The material below should be written out in full and exactly; pictures stay out of the copy.

• • • • •

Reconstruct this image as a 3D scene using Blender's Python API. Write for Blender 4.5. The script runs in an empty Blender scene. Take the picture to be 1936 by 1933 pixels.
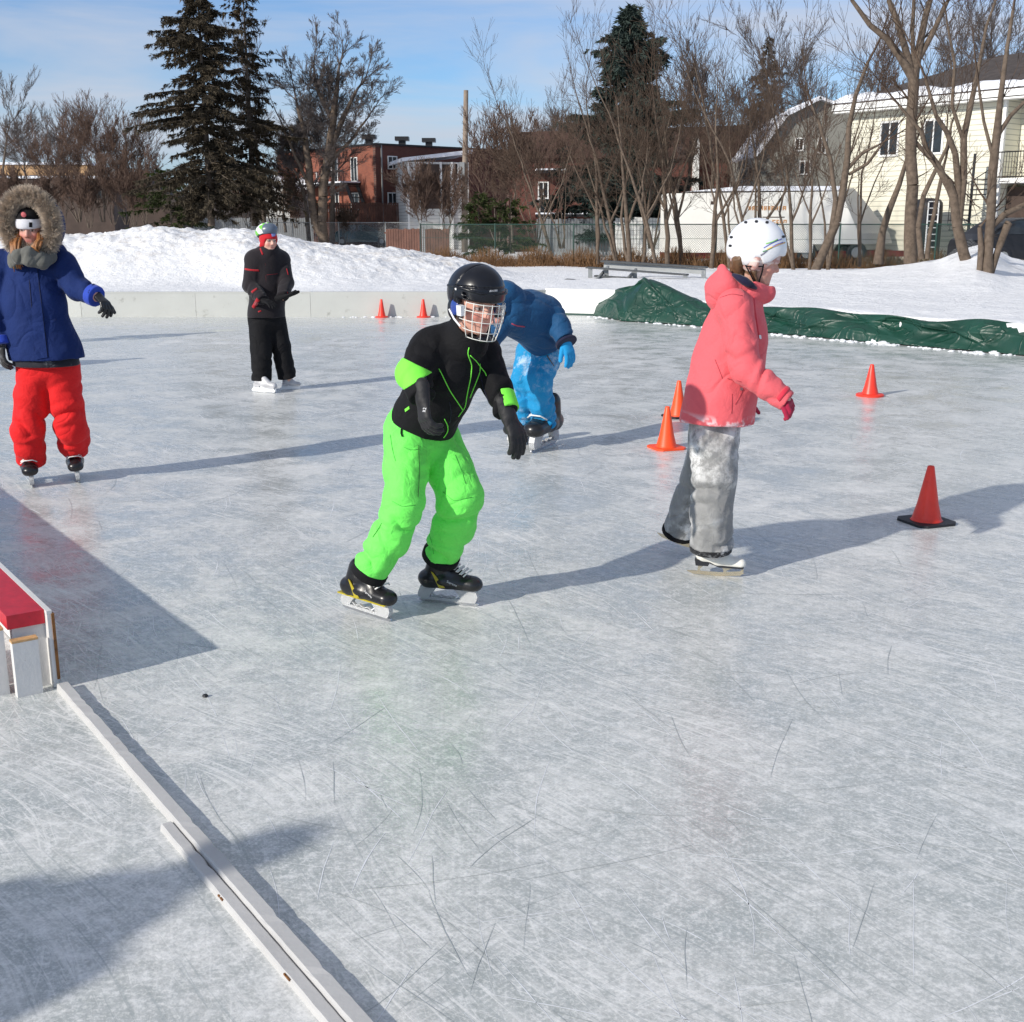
import bpy, math, random
import numpy as np
from mathutils import Vector, Matrix
from mathutils.bvhtree import BVHTree
SC = bpy.context.scene
C = SC.collection
rnd = random.Random(7)
NR = np.random.default_rng(11)
# ---------------------------------------------------------------- camera geometry
F = 2200.0; CX, CY = 968.0, 966.5; HC = 1.6; TH = math.atan(541 / 2200)
def ray(px, py):
    v = (CY - py) / F
    return np.array([(px - CX) / F, math.cos(TH) + v * math.sin(TH), -math.sin(TH) + v * math.cos(TH)])
def P(px, py, Y):
    d = ray(px, py); t = Y / d[1]
    return np.array([0, 0, HC]) + d * t
def G(px, py, z=0.0):
    d = ray(px, py); t = (z - HC) / d[2]
    return np.array([0, 0, HC]) + d * t
def MP(px, py, Y):           # metres per photo pixel at that point
    return Y / ray(px, py)[1] / F
def wall_hit(px, py, o, d):  # point of a view ray on a vertical wall: (distance along wall, height)
    r = ray(px, py); a = np.array([[r[0], -d[0]], [r[1], -d[1]]])
    t, s = np.linalg.solve(a, np.array([o[0], o[1]], float)); return s, HC + r[2] * t
SUN_AZ = np.array([-0.77, -0.64]); SUN_AZ = SUN_AZ / np.linalg.norm(SUN_AZ); SUN_EL = math.radians(25)
# ---------------------------------------------------------------- objects
def tag(o, label=None, cat=None, group=None, kind=None):
    if label: o['label'] = label
    if cat: o['category'] = cat
    if group: o['group'] = group
    if kind: o['kind'] = kind
    return o
def empty(name, loc, label, cat, group=None, rz=0):
    o = bpy.data.objects.new(name, None); C.objects.link(o); o.location = loc; o.rotation_euler = (0, 0, rz)
    return tag(o, label, cat, group)
def raw_mesh(name, V, Fc, mat, smooth=False, cols=None):
    V = np.asarray(V, np.float32); me = bpy.data.meshes.new(name)
    if isinstance(Fc, np.ndarray):
        n, k = Fc.shape
        me.vertices.add(len(V)); me.vertices.foreach_set('co', V.ravel())
        me.loops.add(n * k); me.loops.foreach_set('vertex_index', Fc.astype(np.int32).ravel())
        me.polygons.add(n); me.polygons.foreach_set('loop_start', np.arange(0, n * k, k, dtype=np.int32))
        me.update(calc_edges=True)
    else:
        me.from_pydata([tuple(map(float, v)) for v in V], [], Fc)
    if mat: me.materials.append(mat)
    if smooth: me.polygons.foreach_set('use_smooth', np.ones(len(me.polygons), bool))
    if cols is not None:
        a = me.color_attributes.new('col', 'FLOAT_COLOR', 'POINT')
        c = np.ones((len(V), 4), np.float32); c[:, :3] = cols; a.data.foreach_set('color', c.ravel())
    return me
def wloc(o):
    v = np.zeros(3)
    while o is not None:
        v += np.array(o.location); o = o.parent
    return v
def link(name, me, parent=None, loc=None):
    o = bpy.data.objects.new(name, me); C.objects.link(o)
    if parent: o.parent = parent
    if loc is not None: o.location = loc
    return o
def part(name, V, Fc, mat, parent, smooth=False, cols=None, world=True):
    V = np.asarray(V, float)
    if world and parent is not None: V = V - wloc(parent)
    return link(name, raw_mesh(name, V, Fc, mat, smooth, cols), parent)
class MB:
    def __init__(s): s.v = []; s.f = []
    def add(s, v, f):
        n = len(s.v); s.v += [tuple(map(float, q)) for q in v]; s.f += [tuple(i + n for i in q) for q in f]; return s
    def box(s, c, d, R=None):
        x, y, z = [q / 2 for q in d]
        v = np.array([(-x, -y, -z), (x, -y, -z), (x, y, -z), (-x, y, -z), (-x, -y, z), (x, -y, z), (x, y, z), (-x, y, z)])
        if R is not None: v = v @ np.asarray(R).T
        return s.add(v + np.asarray(c, float), [(0, 3, 2, 1), (4, 5, 6, 7), (0, 1, 5, 4), (1, 2, 6, 5), (2, 3, 7, 6), (3, 0, 4, 7)])
    def bar(s, a, b, w, h, up=(0, 0, 1)):      # box from a to b, width w, height h (along up)
        a = np.asarray(a, float); b = np.asarray(b, float); x = b - a; L = np.linalg.norm(x); x = x / L
        y = np.cross(up, x); y /= np.linalg.norm(y); z = np.cross(x, y)
        return s.box((a + b) / 2, (L, w, h), np.stack([x, y, z], 1))
    def tube(s, pts, r, n=8, cap=True):
        pts = [np.asarray(p, float) for p in pts]; rs = r if hasattr(r, '__len__') else [r] * len(pts)
        base = len(s.v); ref = None; v = []
        for i, p in enumerate(pts):
            t = pts[min(i + 1, len(pts) - 1)] - pts[max(i - 1, 0)]; t = t / (np.linalg.norm(t) + 1e-9)
            if ref is None: ref = np.cross(t, (0, 0, 1) if abs(t[2]) < .9 else (1, 0, 0))
            u = ref - t * ref.dot(t); u /= np.linalg.norm(u) + 1e-9; ref = u; w = np.cross(t, u)
            for k in range(n):
                a = 2 * math.pi * k / n; v.append(p + rs[i] * (math.cos(a) * u + math.sin(a) * w))
        f = [(i * n + k, i * n + (k + 1) % n, (i + 1) * n + (k + 1) % n, (i + 1) * n + k) for i in range(len(pts) - 1) for k in range(n)]
        if cap: f += [tuple(reversed(range(n))), tuple(range((len(pts) - 1) * n, len(pts) * n))]
        return s.add(v, f)
    def lathe(s, c, prof, n=32):               # prof: (radius, z)
        v = [(c[0] + r * math.cos(2 * math.pi * k / n), c[1] + r * math.sin(2 * math.pi * k / n), c[2] + z) for r, z in prof for k in range(n)]
        f = [(i * n + k, i * n + (k + 1) % n, (i + 1) * n + (k + 1) % n, (i + 1) * n + k) for i in range(len(prof) - 1) for k in range(n)]
        f += [tuple(range((len(prof) - 1) * n, len(prof) * n)), tuple(reversed(range(n)))]
        return s.add(v, f)
    def prism(s, poly, o, ax, ay, az, th):     # polygon in (ax, ay), thickness th along az
        o = np.asarray(o, float); n = len(poly)
        v = [o + x * np.asarray(ax) + y * np.asarray(ay) for x, y in poly]; v += [q + th * np.asarray(az) for q in v]
        return s.add(v, [tuple(reversed(range(n))), tuple(range(n, 2 * n))] + [(i, (i + 1) % n, n + (i + 1) % n, n + i) for i in range(n)])
    def build(s, name, mat, parent=None, smooth=False, world=True):
        return part(name, s.v, s.f, mat, parent, smooth, None, world)
def top_obj(name, mb, mat, label, cat, group=None, smooth=False):
    V = np.array(mb.v); c = V.mean(0); c[2] = V[:, 2].min()
    o = link(name, raw_mesh(name, V - c, mb.f, mat, smooth), None, tuple(c)); return tag(o, label, cat, group)
def copy_tree(o, parent=None, depth=0):
    c = o.copy(); C.objects.link(c); c.parent = parent
    for ch in list(o.children): copy_tree(ch, c, depth + 1)
    return c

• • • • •

[Solution below]:
Reconstruct this image as a 3D scene using Blender's Python API. Write for Blender 4.5. The script runs in an empty Blender scene. Take the picture to be 1936 by 1933 pixels.
import bpy, math, random
import numpy as np
from mathutils import Vector, Matrix
from mathutils.bvhtree import BVHTree
SC = bpy.context.scene
C = SC.collection
rnd = random.Random(7)
NR = np.random.default_rng(11)
# ---------------------------------------------------------------- camera geometry
F = 2200.0; CX, CY = 968.0, 966.5; HC = 1.6; TH = math.atan(541 / 2200)
def ray(px, py):
    v = (CY - py) / F
    return np.array([(px - CX) / F, math.cos(TH) + v * math.sin(TH), -math.sin(TH) + v * math.cos(TH)])
def P(px, py, Y):
    d = ray(px, py); t = Y / d[1]
    return np.array([0, 0, HC]) + d * t
def G(px, py, z=0.0):
    d = ray(px, py); t = (z - HC) / d[2]
    return np.array([0, 0, HC]) + d * t
def MP(px, py, Y):           # metres per photo pixel at that point
    return Y / ray(px, py)[1] / F
def wall_hit(px, py, o, d):  # point of a view ray on a vertical wall: (distance along wall, height)
    r = ray(px, py); a = np.array([[r[0], -d[0]], [r[1], -d[1]]])
    t, s = np.linalg.solve(a, np.array([o[0], o[1]], float)); return s, HC + r[2] * t
SUN_AZ = np.array([-0.77, -0.64]); SUN_AZ = SUN_AZ / np.linalg.norm(SUN_AZ); SUN_EL = math.radians(25)
# ---------------------------------------------------------------- objects
def tag(o, label=None, cat=None, group=None, kind=None):
    if label: o['label'] = label
    if cat: o['category'] = cat
    if group: o['group'] = group
    if kind: o['kind'] = kind
    return o
def empty(name, loc, label, cat, group=None, rz=0):
    o = bpy.data.objects.new(name, None); C.objects.link(o); o.location = loc; o.rotation_euler = (0, 0, rz)
    return tag(o, label, cat, group)
def raw_mesh(name, V, Fc, mat, smooth=False, cols=None):
    V = np.asarray(V, np.float32); me = bpy.data.meshes.new(name)
    if isinstance(Fc, np.ndarray):
        n, k = Fc.shape
        me.vertices.add(len(V)); me.vertices.foreach_set('co', V.ravel())
        me.loops.add(n * k); me.loops.foreach_set('vertex_index', Fc.astype(np.int32).ravel())
        me.polygons.add(n); me.polygons.foreach_set('loop_start', np.arange(0, n * k, k, dtype=np.int32))
        me.update(calc_edges=True)
    else:
        me.from_pydata([tuple(map(float, v)) for v in V], [], Fc)
    if mat: me.materials.append(mat)
    if smooth: me.polygons.foreach_set('use_smooth', np.ones(len(me.polygons), bool))
    if cols is not None:
        a = me.color_attributes.new('col', 'FLOAT_COLOR', 'POINT')
        c = np.ones((len(V), 4), np.float32); c[:, :3] = cols; a.data.foreach_set('color', c.ravel())
    return me
def wloc(o):
    v = np.zeros(3)
    while o is not None:
        v += np.array(o.location); o = o.parent
    return v
def link(name, me, parent=None, loc=None):
    o = bpy.data.objects.new(name, me); C.objects.link(o)
    if parent: o.parent = parent
    if loc is not None: o.location = loc
    return o
def part(name, V, Fc, mat, parent, smooth=False, cols=None, world=True):
    V = np.asarray(V, float)
    if world and parent is not None: V = V - wloc(parent)
    return link(name, raw_mesh(name, V, Fc, mat, smooth, cols), parent)
class MB:
    def __init__(s): s.v = []; s.f = []
    def add(s, v, f):
        n = len(s.v); s.v += [tuple(map(float, q)) for q in v]; s.f += [tuple(i + n for i in q) for q in f]; return s
    def box(s, c, d, R=None):
        x, y, z = [q / 2 for q in d]
        v = np.array([(-x, -y, -z), (x, -y, -z), (x, y, -z), (-x, y, -z), (-x, -y, z), (x, -y, z), (x, y, z), (-x, y, z)])
        if R is not None: v = v @ np.asarray(R).T
        return s.add(v + np.asarray(c, float), [(0, 3, 2, 1), (4, 5, 6, 7), (0, 1, 5, 4), (1, 2, 6, 5), (2, 3, 7, 6), (3, 0, 4, 7)])
    def bar(s, a, b, w, h, up=(0, 0, 1)):      # box from a to b, width w, height h (along up)
        a = np.asarray(a, float); b = np.asarray(b, float); x = b - a; L = np.linalg.norm(x); x = x / L
        y = np.cross(up, x); y /= np.linalg.norm(y); z = np.cross(x, y)
        return s.box((a + b) / 2, (L, w, h), np.stack([x, y, z], 1))
    def tube(s, pts, r, n=8, cap=True):
        pts = [np.asarray(p, float) for p in pts]; rs = r if hasattr(r, '__len__') else [r] * len(pts)
        base = len(s.v); ref = None; v = []
        for i, p in enumerate(pts):
            t = pts[min(i + 1, len(pts) - 1)] - pts[max(i - 1, 0)]; t = t / (np.linalg.norm(t) + 1e-9)
            if ref is None: ref = np.cross(t, (0, 0, 1) if abs(t[2]) < .9 else (1, 0, 0))
            u = ref - t * ref.dot(t); u /= np.linalg.norm(u) + 1e-9; ref = u; w = np.cross(t, u)
            for k in range(n):
                a = 2 * math.pi * k / n; v.append(p + rs[i] * (math.cos(a) * u + math.sin(a) * w))
        f = [(i * n + k, i * n + (k + 1) % n, (i + 1) * n + (k + 1) % n, (i + 1) * n + k) for i in range(len(pts) - 1) for k in range(n)]
        if cap: f += [tuple(reversed(range(n))), tuple(range((len(pts) - 1) * n, len(pts) * n))]
        return s.add(v, f)
    def lathe(s, c, prof, n=32):               # prof: (radius, z)
        v = [(c[0] + r * math.cos(2 * math.pi * k / n), c[1] + r * math.sin(2 * math.pi * k / n), c[2] + z) for r, z in prof for k in range(n)]
        f = [(i * n + k, i * n + (k + 1) % n, (i + 1) * n + (k + 1) % n, (i + 1) * n + k) for i in range(len(prof) - 1) for k in range(n)]
        f += [tuple(range((len(prof) - 1) * n, len(prof) * n)), tuple(reversed(range(n)))]
        return s.add(v, f)
    def prism(s, poly, o, ax, ay, az, th):     # polygon in (ax, ay), thickness th along az
        o = np.asarray(o, float); n = len(poly)
        v = [o + x * np.asarray(ax) + y * np.asarray(ay) for x, y in poly]; v += [q + th * np.asarray(az) for q in v]
        return s.add(v, [tuple(reversed(range(n))), tuple(range(n, 2 * n))] + [(i, (i + 1) % n, n + (i + 1) % n, n + i) for i in range(n)])
    def build(s, name, mat, parent=None, smooth=False, world=True):
        return part(name, s.v, s.f, mat, parent, smooth, None, world)
def top_obj(name, mb, mat, label, cat, group=None, smooth=False):
    V = np.array(mb.v); c = V.mean(0); c[2] = V[:, 2].min()
    o = link(name, raw_mesh(name, V - c, mb.f, mat, smooth), None, tuple(c)); return tag(o, label, cat, group)
def copy_tree(o, parent=None, depth=0):
    c = o.copy(); C.objects.link(c); c.parent = parent
    for ch in list(o.children): copy_tree(ch, c, depth + 1)
    return c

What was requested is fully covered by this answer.